The calorie-counting plate has not been developed to the same extent. The advert suggests combining a plate with a scale and a calculator, so that it can calculate the number of calories based on the weight of the food on the plate. There are some flaws with this idea though – the main one is 500 grams of celery and 500 grams of chocolate may weigh the same, but will have a very different amount of calories. Nevertheless, there is a scale which can calculate calories – the user simply enters a code for the type of food they’ve placed on the scale, and the scale calculates how many calories it is currently holding. But although the scale and calculator are combined in this device, the plate isn’t featured, and it still requires a fair amount of human involvement.

The green milk bottle advert was my favourite. It suggested combining a milk bottle with something that changed colour depending on the chemical composition of its content – like a home pregnancy test kit. Despite debates about the safety of this (“I don’t want colour-changing chemicals floating around in my milk”, etc), the advert clearly states that it was the bottle which changed colour, not the milk. So has anyone developed colour-changing glass?

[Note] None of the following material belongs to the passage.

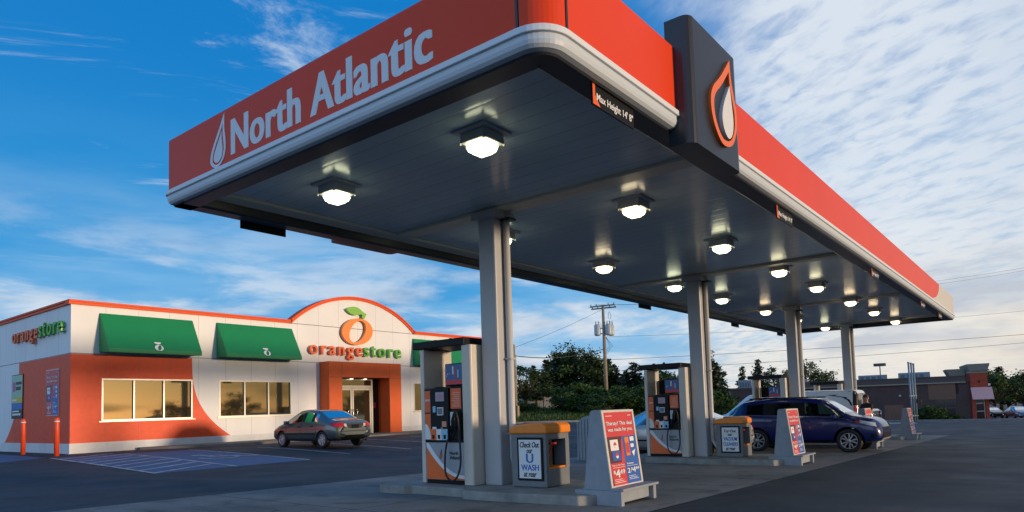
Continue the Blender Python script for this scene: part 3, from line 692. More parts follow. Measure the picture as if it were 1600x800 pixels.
def deal_poster(t, M, W, H, name='poster'):
    """deal poster in the frame M: origin bottom-left, W x H"""
    mb = MB(); q = lambda x0, x1, y0, y1, z, m: plate(mb, [(x0 * W, y0 * H), (x1 * W, y0 * H), (x1 * W, y1 * H), (x0 * W, y1 * H)], M, z - .0015, z, m)
    q(0, 1, 0, 1, .004, 0); q(0, .52, .30, .66, .006, 1); plate(mb, [(.40 * W, .3 * H), (.52 * W, .3 * H), (.52 * W, .66 * H), (.47 * W, .6 * H)], M, .0065, .008, 0)
    q(.52, 1, 0, .66, .006, 2); plate(mb, [(0, 0), (.06 * W, 0), (0, .3 * H)], M, .0062, .008, 1)
    q(.09, .36, .47, .62, .009, 3); q(.12, .40, .33, .46, .009, 2)
    for cx, cy, c in ((.25, .545, 0), (.27, .40, 0)):
        plate(mb, [(cx * W + .05 * W * math.cos(a), cy * H + .05 * W * math.sin(a)) for a in [k * PI / 8 for k in range(16)]], M, .0095, .011, 3 if c else 0)
        plate(mb, [(cx * W + .045 * W * math.cos(a), cy * H - .004 + .045 * W * math.sin(a)) for a in [PI + k * PI / 8 for k in range(9)]], M, .0115, .0125, 3)
    q(.6, .74, .38, .64, .009, 4); q(.615, .725, .42, .56, .0105, 0); q(.79, .93, .58, .64, .009, 3); q(.79, .90, .49, .54, .009, 3); plate(mb, [(.8 * W, .43 * H), (.86 * W, .36 * H), (.94 * W, .46 * H), (.86 * W, .44 * H)], M, .0075, .009, 3)
    for k in range(3): q(.08, .45 - .05 * k, .03 + .022 * k, .036 + .022 * k, .009, 3); q(.58, .92 - .05 * k, .05 + .022 * k, .056 + .022 * k, .009, 3)
    q(.08, .5, .235, .24, .009, 3); q(.55, .95, .235, .24, .009, 3); q(.06, .28, .945, .953, .009, 3); q(.82, .94, .945, .953, .009, 3)
    p = mb.build(name, [POSTRED, POSTDARK, POSTBLUE, PAPER, POSTORANGE], t)
    T = lambda s, x, y, w, h, b=.02: lettering(s, M @ Matrix.Translation((x * W, y * H, .009)), PAPER, p, w=w * W, h=h * H, bold=b, extrude=.002)
    T('Thirsty? This deal', .49, .82, .9, .066, .022); T('was made for you.', .5, .735, .86, .066, .022)
    T('$', .1, .16, .07, .05); T('4', .21, .105, .14, .11, .03); T('49', .37, .145, .17, .06, .03); T('2', .6, .14, .09, .07, .03); T('/', .68, .15, .035, .06); T('$', .725, .175, .045, .035); T('4', .79, .14, .09, .075, .03); T('44', .9, .17, .13, .045, .03)
    T('Pepsi or Diet Pepsi', .26, .26, .42, .026); T('Rockstar', .68, .26, .24, .026)
    return p
def make_board(label, x):
    t = thing('deal_board', label, 'sign board', (x, 4.69, g(x, 4.9)), 0, 'leaning deal boards at the island ends')
    W = .86
    mb = MB(); mb.prism([(.0, .19), (.6, .19), (.53, .22), (.40, 1.25), (.37, 1.28), (.25, 1.28), (.21, 1.26), (.1, .24)], 'x', .03, W + .03, bevel=.012); mb.build('board_shell', BOARDGREY, t)
    mb = MB(); mb.prism([(-.02, 0.03), (.62, .03), (.62, .19), (-.02, .19)], 'x', .02, W + .04, bevel=.01)
    for xx in (-.04, W + .02): mb.box(xx, xx + .08, -.09, .64, 0, .2, bevel=.008)
    mb.box(-.05, W + .11, -.13, .06, .2, .235, bevel=.008); mb.build('foot', BOARDGREY, t)
    up = Vector((0, .12, 1.02)); M = frame((.06, .093, .25), (1, 0, 0), up)
    H = 1.0; Wp = W - .06
    mb = MB(); pl = lambda a, b_, c_, d: plate(mb, [(a, c_), (b_, c_), (b_, d), (a, d)], M, -.004, .012)
    pl(-.045, .0, -.03, H + .03); pl(Wp, Wp + .045, -.03, H + .03); pl(0, Wp, -.03, 0); pl(0, Wp, H, H + .03); mb.build('poster_frame', BOARDFRAME, t)
    deal_poster(t, M, Wp, H)
    return t
b0 = make_board('leaning red and blue deal board at the end of the nearest island', 8.1)
for i, lb in ((1, 'leaning deal board at the end of the second island, in front of the blue vehicle'), (2, 'deal board mostly hidden behind the front of the blue vehicle'), (3, 'farthest deal board, at the end of the last island')):
    x = 8.1 + CX[i] - CX[0] - .0; copy_thing(b0, (x, 4.69, g(x, 4.9)), 0, lb)
# ribbed board backs at the other end of the second island
t = thing('ribbed_board', 'grey ribbed board back standing at the far end of the second island', 'sign board', (16.1, 10.0, g(16.1, 10.2)))
mb = MB(); mb.prism([(0, 0), (.55, 0), (.47, 1.05), (.36, 1.17), (.16, 1.22), (.08, 1.2)], 'x', .02, .85, bevel=.012); mb.build('board_shell', BOARDGREY, t)
for k in range(5):
    mb = MB(); y = .06 + k * .1; mb.box(0., .022, y, y + .04, .02, 1.14 - abs(k - 1.5) * .03); mb.build('rib', BOARDGREY, t)
# ------------------------------------------------------------------ the store
SX0, SX1, SY, SYB, SZ0, SZ1 = 9.85, 35.7, 28.6, 46.0, .05, 5.78
store = thing('convenience_store', 'white convenience store with orange corner, green awnings and an arched sign front', 'store', (SX0, SY, .27))
WALL = MATS['store_wall']
WINS = [(10.94, 14.42, 1.41, 3.0), (15.64, 19.2, 1.42, 2.99), (27.2, 30.7, 1.42, 2.99), (31.9, 35.2, 1.42, 2.99)]
DOOR = (21.65, 24.85, .3, 3.2)
mb = MB(); xs = [SX0] + [v for w in sorted(WINS + [DOOR]) for v in w[:2]] + [SX1]
allw = sorted(WINS + [DOOR])
for i in range(len(xs) - 1):
    a, b = xs[i], xs[i + 1]
    if i % 2 == 0: mb.box(a, b, SY, SY + .3, SZ0, SZ1)
    else:
        w = allw[i // 2]
        if w[2] > .5: mb.box(a, b, SY, SY + .3, SZ0, w[2])
        mb.box(a, b, SY, SY + .3, w[3], SZ1)
mb.build('front_wall', WALL, store, True)
AXC, AR, AH = 23.23, 6.02, 1.5
hw = 3.97; cz = SZ1 + AH - AR + .02
arc = [(AXC + AR * math.sin(a), cz + AR * math.cos(a)) for a in [-math.asin(hw / AR) + 2 * math.asin(hw / AR) * i / 28 for i in range(29)]]
mb = MB(); mb.prism([(p[0], max(p[1], SZ1)) for p in arc], 'y', SY, SY + .3); mb.build('arched_gable', WALL, store, True)
mb = MB(); mb.box(SX0, SX0 + .3, SY + .301, SYB, SZ0, SZ1); mb.build('side_wall', WALL, store, True)
mb = MB(); mb.box(SX1 - .3, SX1, SY + .301, SYB, SZ0, SZ1); mb.box(SX0 + .301, SX1 - .301, SYB - .3, SYB, SZ0, SZ1); mb.build('back_wall', WALL, store, True)
mb = MB(); mb.box(SX0 + .31, SX1 - .31, SY + .31, SYB - .31, 5.3, 5.4); mb.build('roof', mat('roof_grey', (.3, .3, .3), .8), store, True)
# red coping along the parapet and over the arch
def coping(prof_path):
    mb = MB()
    for (xa, za), (xb, zb) in zip(prof_path, prof_path[1:]):
        d = Vector((xb - xa, zb - za)).normalized(); n = Vector((-d.y, d.x))
        for lo, hi, out in ((-.0, .1, .07), (.1, .17, .11)):
            P = [(xa + n.x * lo, za + n.y * lo), (xb + n.x * lo, zb + n.y * lo), (xb + n.x * hi, zb + n.y * hi), (xa + n.x * hi, za + n.y * hi)]
            mb.prism(P, 'y', SY - out, SY + .34)
    return mb
coping([(SX0 - .1, SZ1), (arc[0][0], SZ1)] + arc + [(arc[-1][0], SZ1), (SX1 + .05, SZ1)]).build('coping', COPING, store, True)
mb = MB(); mb.box(SX0 - .07, SX0 + .34, SY + .345, SYB, SZ1, SZ1 + .1); mb.box(SX0 - .11, SX0 + .34, SY + .345, SYB, SZ1 + .1, SZ1 + .17); mb.build('coping', COPING, store, True)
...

Well, there are Transition lenses freely available which change colour depending on the strength of the sun, turning your reading glasses into sunglasses when you step outdoors. There is also chromatic electric glass, which can transition from clear to opaque at the flick of a switch. This glass uses an electric current, which powers the LCD layer embedded in the glass and changes the crystals from the LCD’s ‘natural’ light white colour to the transparent shade that mimics clear glass. But I doubt your milk bottle would be electrified.

In addition to this, these products don’t include the other aspect mentioned in the Sasol ad – the colour change in reaction to the chemical composition. As cool as it would be to walk past a fridge and spot the green bottle of milk, the fact remains that, for most people, it’s sufficient to check the expiry date. The majority of milk produced commercially isn’t even stored in glass – the packaging ranges from plastic to a cardboard carton.